More money and staff a must for DHS to take lead role for cybersecurity
Homeland Security has only about a third of the resources needed to oversee the security of civilian networks; NSA could continue to be a dominate player.
The Homeland Security Department needs more money and employees to support a planned increase in responsibility for governmentwide cybersecurity, leading some security specialists to speculate that the National Security Agency will continue to play a large role in federal cyber operations.
DHS will gradually take on a bigger role in securing civilian computer networks against cyberattacks, the Washington Post reported on Tuesday. Homeland Security Secretary Janet Napolitano said the department "will become, in effect, the non-DoD locus for cybersecurity." Administration officials said DHS will receive increases in funding and personnel to support the increase in work, according to the article, which was removed from the Washingtonpost.com Web site on Wednesday.
Homeland Security is capable of leading the cybersecurity effort for civilian agencies only if it receives proper funding and staff, security professionals said. "DHS is probably the best place to secure the dot-gov networks, but it needs resources and people to do the job," said James Lewis, director of the technology and public policy program at the Center for Strategic and International Studies. "Right now, they have about a third of what they need. If this is a serious effort, it has to be fully supported."

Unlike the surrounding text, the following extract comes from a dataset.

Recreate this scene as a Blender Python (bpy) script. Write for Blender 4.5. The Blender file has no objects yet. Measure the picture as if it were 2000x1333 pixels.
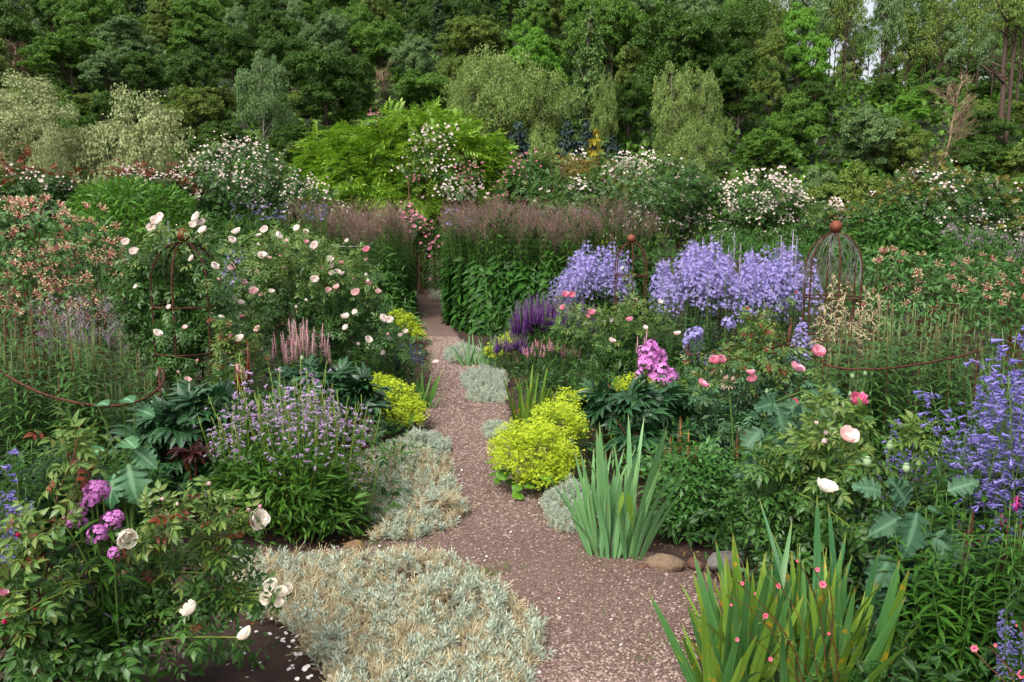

In President Obama's fiscal 2010 budget request released on May 7, DHS asked for $918 million to support the Office of Infrastructure Protection, which coordinates efforts with industry to protect the nation's critical industries, including transportation and energy systems and the Office of Cybersecurity and Communications.
DHS wants to use about $400 million of the $918 million to expand the national cybersecurity protection program, which represents an increase of $87.2 million, and an additional $37 million to address capability gaps identified in the largely classified Comprehensive National Cybersecurity Initiative created during the Bush administration.
"This will take a lot of manpower and a lot of horsepower," said Michael Jacobs, who served as information assurance director at the National Security Agency until his retirement in 2002. "DHS needs to be constitutionally strong -- not in the literal sense, but by having the internal fortitude to get this job done."
The White House should create a separate, national cyber agency to address all threats against federal computer systems and networks, including those in civilian agencies as well as the Defense and intelligence communities, he said.
But Jacobs acknowledged that such a strategy would be difficult to put into practice. "NSA won't relinquish what they own," he said. "The only solution is for DHS to build its own capability. This is better than doing nothing -- a lot better. If they can hire the right people and build the right capabilities, they will do this country a great service. If they can't do that, or if they get into a [power struggle] with other folks, we'll remain in our current situation."
NSA will likely maintain a large part of the control over cyber operations, even if DHS is charged with official oversight, said Alan Paller, director of research at the SANS Institute. "The jury is still out on how this will play out, not in terms of who gets the budget [for cybersecurity], but who actually controls much of it," he said.
Geography plays as much an influence as anything, Paller said, pointing to reports of a possible move of two DHS organizations, the National Protection and Programs Directorate and the National Cybersecurity Center, to an NSA facility in Fort Meade, Md., where the Pentagon is considering creating a new cyber command.
"That would bring DoD and non-DoD [cyber operations] under the same roof," Paller said. "There simply is no technical reason for them to be separate. As they get closer physically, they will naturally evolve toward allowing each group to do what it does best -- delegating the other tasks to the other group -- making them essentially one organization even if they seem to have different bosses and different reporting and oversight paths."
More details about cybersecurity responsibilities will be available after the White House releases results of its 60-day cybersecurity review, which the cybersecurity industry expects any day. One detail has been released: The Obama administration confirmed that the White House would oversee the coordination of securing networks governmentwide.